Ciudadanos de Balcarce han entregado ya hace tiempo un proyecto de ordenanza para que se quite de una vez al enemigo de la democracia y la sociedad de ese pedestal. En los considerandos enumeran todos los crímenes y faltas a la Constitución del general golpista. El intendente se ha hecho el desentendido hasta ahora, él es duhaldista. En el Concejo hay 12 peronistas, de los cuales seis son duhaldistas y cuatro, radicales. Todos han guardado silencio. Los dos diarios de Balcarce, El Diario y El Liberal, apoyan la permanencia del dictador publicando cartas de lectores a favor de Uriburu. Los argumentos son los de siempre. Por ejemplo, Sergio Maciel, un comerciante, señala: “A mí, y creo que a mucha gente, no me interesa el debate del cambio de nombre de la avenida Uriburu. ¿A quién le interesa la historia de este personaje?, y si le pusieron Uriburu, ya está”. Qué argumento profundo que lo llena de racionalismo cuando finaliza: “Déjense de joder con los cambios al vicio. Señores concejales y políticos: hagan cambios para hoy, para el presente y para bien. Para eso los ciudadanos los elegimos. A quién le importa quién fue Uriburu”. Un núcleo de firmas acompaña le mención de las obras que se hicieron en el tiempo de Uriburu: el terraplén, el camino al cementerio, y se “construye” el asfalto. En una palabra: “Trajo el progreso”. Pero le dio un golpe casi mortal a la República.
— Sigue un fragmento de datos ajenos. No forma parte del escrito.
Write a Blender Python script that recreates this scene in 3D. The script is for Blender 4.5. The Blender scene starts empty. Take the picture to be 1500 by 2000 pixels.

El pueblo español tuvo la valentía de sacar los monumentos a Franco, el fusilador de poetas; a nosotros, los argentinos, nos falta el coraje para derribar al fusilador de obreros. El no querer saber trae consigo la falta de práctica de la democracia. Nunca nuestro pueblo salió a defender contra los golpes militares a los gobiernos que eligió. Antes escuchaba por radio la llegada de los militares a la Casa Rosada, últimamente ya lo ve por televisión. Esto debe cambiar para siempre. Si no, alguna vez nos vamos a encontrar con un monumento a Etchecolatz en La Plata.